Tratando-se de crime de
alçada privada, os autos de inquérito serão remetidos a juízo, onde aguardarão,
em cartório, a inciativa de quem de direito (titular do direito de queixa).
Juizado
de Instrução
Não adotou nosso Código o
Juizado de Instrução. Dele tampouco cogitou o Anteprojeto Frederico Marques. No
Juizado de Instrução, a função da Polícia se circunscreveria a prender os
infratores e a apontar os meios de prova, inclusive testemunhal. Caberia ao
“Juiz Instrutor” colher as provas. A função que hoje se comete à Autoridade
Policial ficaria a cargo do “Juiz Instrutor”. Assim, colhidas as provas pelo
citado Magistrado, vale dizer, feita a instrução propriamente dita,
passar-se-ia à fase do julgamento. O inquérito seria suprimido.
Em vários países da Europa
há o Juizado de Instrução. É o próprio Juiz quem ouve o pretenso culpado, as
testemunhas e a vítima e, enfim, quem colhe as provas a respeito do fato
infringente da norma e respectiva autoria. Concluída a instrução (que na França
é inquisitiva), cumpre ao Magistrado (Juge
d’instruction) proferir decisão (equivalente á nossa pronúncia), julgando acerca da procedência
ou não do jus accusationis. Se, se
convencer da existência do crime e de indícios de que o réu seja o seu autor,
remeterá os autos ao Juiz competente, em que haverá lugar a audiência de
julgamento.

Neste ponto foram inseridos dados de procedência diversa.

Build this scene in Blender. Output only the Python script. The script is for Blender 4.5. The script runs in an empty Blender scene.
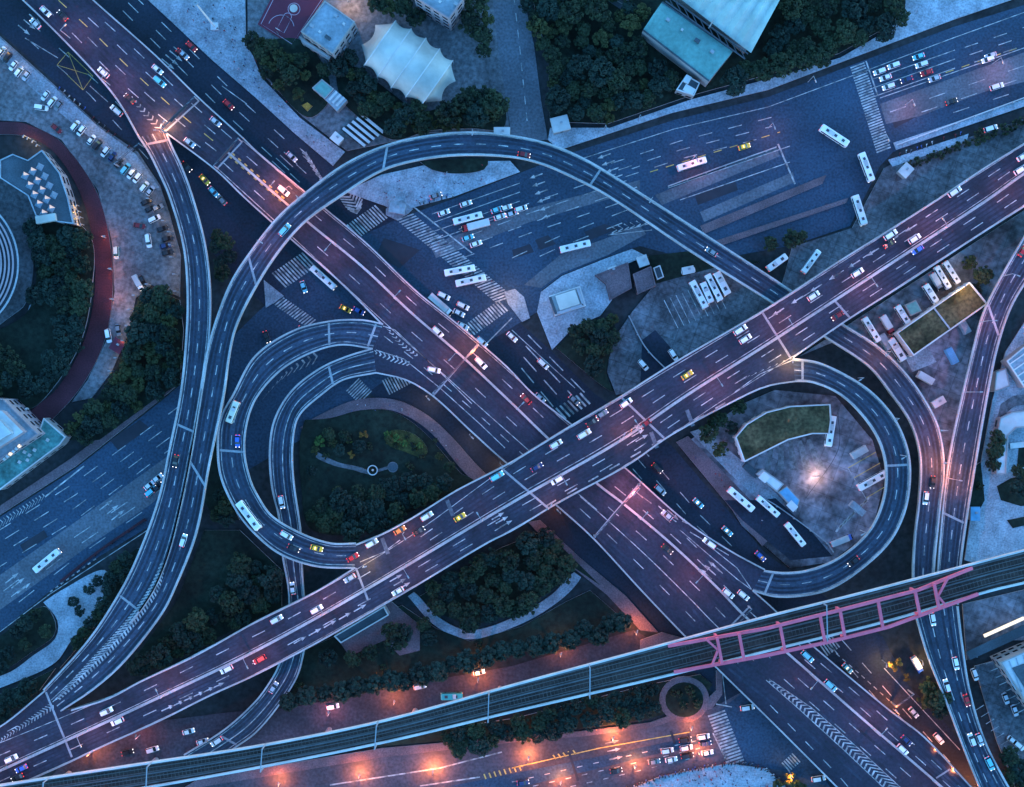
import bpy, bmesh, math, random
from mathutils import Vector, Matrix
random.seed(7)
R = math.radians
SC = bpy.context.scene
COL = SC.collection
# ------------------------------------------------------------------ camera, light, exposure
K = 0.36            # metres per photo pixel on the ground
H = 420.0           # drone height
cam_d = bpy.data.cameras.new('camera'); cam = bpy.data.objects.new('camera', cam_d); COL.objects.link(cam)
cam.location = (0, 0, H)
cam_d.sensor_width = 36.0; cam_d.lens = 36.0 * H / (1024 * K)
cam_d.clip_start = 1.0; cam_d.clip_end = 3000.0
SC.camera = cam
SUN_EL, SUN_AZ = 8.0, 60.0
W = bpy.data.worlds.new('World'); SC.world = W; W.use_nodes = True
nt = W.node_tree; nt.nodes.clear()
sky = nt.nodes.new('ShaderNodeTexSky'); sky.sky_type = 'NISHITA'; sky.sun_disc = False
sky.sun_elevation = R(SUN_EL); sky.sun_rotation = R(SUN_AZ); sky.ozone_density = 4.9; sky.air_density = 1.0; sky.dust_density = 0.0
bg = nt.nodes.new('ShaderNodeBackground'); bg.inputs['Strength'].default_value = 0.15
ow = nt.nodes.new('ShaderNodeOutputWorld')
tn = nt.nodes.new('ShaderNodeMix'); tn.data_type = 'RGBA'; tn.blend_type = 'MULTIPLY'; tn.inputs['Factor'].default_value = 1.0; tn.inputs[7].default_value = (.90, 1.08, 1.0, 1)   # the camera's cool white balance
nt.links.new(sky.outputs[0], tn.inputs[6]); nt.links.new(tn.outputs[2], bg.inputs[0]); nt.links.new(bg.outputs[0], ow.inputs[0])
sd = bpy.data.lights.new('sun', 'SUN'); sun = bpy.data.objects.new('sun', sd); COL.objects.link(sun)
sd.energy = 0.02; sd.angle = R(25); sd.color = (1.0, 0.72, 0.66)
sun.rotation_euler = (R(90 - 24), 0, R(180 - SUN_AZ))
SC.view_settings.view_transform = 'Standard'; SC.view_settings.look = 'None'
SC.view_settings.gamma = 1.0; SC.view_settings.use_curve_mapping = False
SC.view_settings.exposure = 2.9
SC.cycles.max_bounces = 4; SC.cycles.diffuse_bounces = 2; SC.cycles.glossy_bounces = 2
SC.cycles.transparent_max_bounces = 4
SC.cycles.use_denoising = True

# ------------------------------------------------------------------ measuring helpers
def P(px, py, z=0.0):
    """point in metres whose photo position is (px,py) when it stands at height z"""
    f = K * (H - z) / H
    return Vector(((px - 512) * f, (393.5 - py) * f, z))
def PP(pts, z=0.0): return [P(x, y, z) for x, y in pts]
def smooth(pts, step=5.0):
    """Catmull-Rom through 2D points"""
    out = []
    n = len(pts)
    for i in range(n - 1):
        p0 = Vector(pts[max(i - 1, 0)]); p1 = Vector(pts[i]); p2 = Vector(pts[i + 1]); p3 = Vector(pts[min(i + 2, n - 1)])
        d = (p2 - p1).length; k = max(1, int(d / step))
        t1 = (p2 - p0) * (d / max((p1 - p0).length + d, 1e-6)) if i > 0 else (p2 - p1)
        t2 = (p3 - p1) * (d / max((p3 - p2).length + d, 1e-6)) if i < n - 2 else (p2 - p1)
        for j in range(k):
            t = j / k; a = t * t; b = a * t
            out.append((2*b - 3*a + 1) * p1 + (b - 2*a + t) * t1 + (-2*b + 3*a) * p2 + (b - a) * t2)
    out.append(Vector(pts[-1]))
    return out
def resample(pts, n):
    L = [0.0]
    for a, b in zip(pts, pts[1:]): L.append(L[-1] + (b - a).length)
    out = []; j = 0
    for i in range(n):
        s = L[-1] * i / (n - 1)
        while j < len(L) - 2 and L[j + 1] < s: j += 1
        t = (s - L[j]) / max(L[j + 1] - L[j], 1e-9)
        out.append(pts[j].lerp(pts[j + 1], min(max(t, 0), 1)))
    return out
def lerp_keys(keys, t):
    for (a, va), (b, vb) in zip(keys, keys[1:]):
        if t <= b:
            u = (t - a) / max(b - a, 1e-9); u = u * u * (3 - 2 * u)
            return va + (vb - va) * u
    return keys[-1][1]
def inside(p, poly):
    x, y = p[0], p[1]; r = False; n = len(poly); j = n - 1
    for i in range(n):
        xi, yi = poly[i][0], poly[i][1]; xj, yj = poly[j][0], poly[j][1]
        if (yi > y) != (yj > y) and x < (xj - xi) * (y - yi) / (yj - yi) + xi: r = not r
        j = i
    return r
def area2(poly):
    s = 0
    for i in range(len(poly)):
        a = poly[i - 1]; b = poly[i]; s += a[0] * b[1] - b[0] * a[1]
    return s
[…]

Ao que nos parece, o nosso sistema é muito melhor. Por primeiro a
Polícia colhe as informações necessárias à propositura da ação. Se o Ministério
Público entender haver prova da existência do crime e indícios de aurotia,
promove a ação penal, instaurando-se, assim, o processo. Recebida a peça
acusatória, cumprirá ao Ministério Público demonstrar a veracidade da sua
afirmação. Alega-se que as testemunhas ouvidas na Polícia serão novamente
ouvidas em Juízo. E daí? Na Polícia elas são ouvidas pela Autoridade Policial,
unilateralmente. Seus depoimentos não valem como prova capaz de ensejar, por si
só, um decreto condenatório, e sim como informações capazes de possibilitar a
instauração do processo. Em juízo, já agora sob o crivo do contraditório, sim.
Parece-nos, repetimos, que o sistema brasileiro é melhor, uma vez que toda a
prova acusatória é colhida contraditoriamente, o que não se observa na
França... Parafraseando Winston Churchill (“a democracia é o pior dos regimes,
à exceção de todos os outros”) podemos dizer que o nosso inquérito policial,
como instrução preparatória para a instauração do processo, é o pior de todos,
à exceção dos demais... Entendemos que como inquérito evitam-se instruções
criminais açodadas. Quanto à entrega da chefia das investigações preparatórias
ao Ministério Público, não se nos afigura de boa política criminal, uma vez
que, daqui a alguns anos, o Promotor de Justiça estará sofrendo as mesmas
críticas que se fazem a alguns Delegados... Se Promotor e Delegado têm a mesma
formação universitária, por que a substituição? Não faz sentido. Observe-se,
por outro lado, que a Constituição da República confere aos membros do
Ministério Público a titularidade da ação penal pública, e inclusive poderes
para requisitar diligências investigatórias e a instauração de inquérito
policial, indicados os fundamentos jurídicos de suas manifestações processuais.
É como soa o art. 129, I e VIII, da Magna Carta. Para que possam proceder a
investigações, necessária será emenda Constitucional alterando não só aquela
disposição como também a do art. 144 do mesmo diploma. E, se a emenda vier que
se faça a coisa perfeita: transferindo-se as atuais funções dos Delegados aos
membros do Ministério Público. Permitir a estes apenas as investigações dos
crimes do colarinho branco é subestimar e afrontar a atividade daqueles que
lutam corpo a corpo com a criminalidade.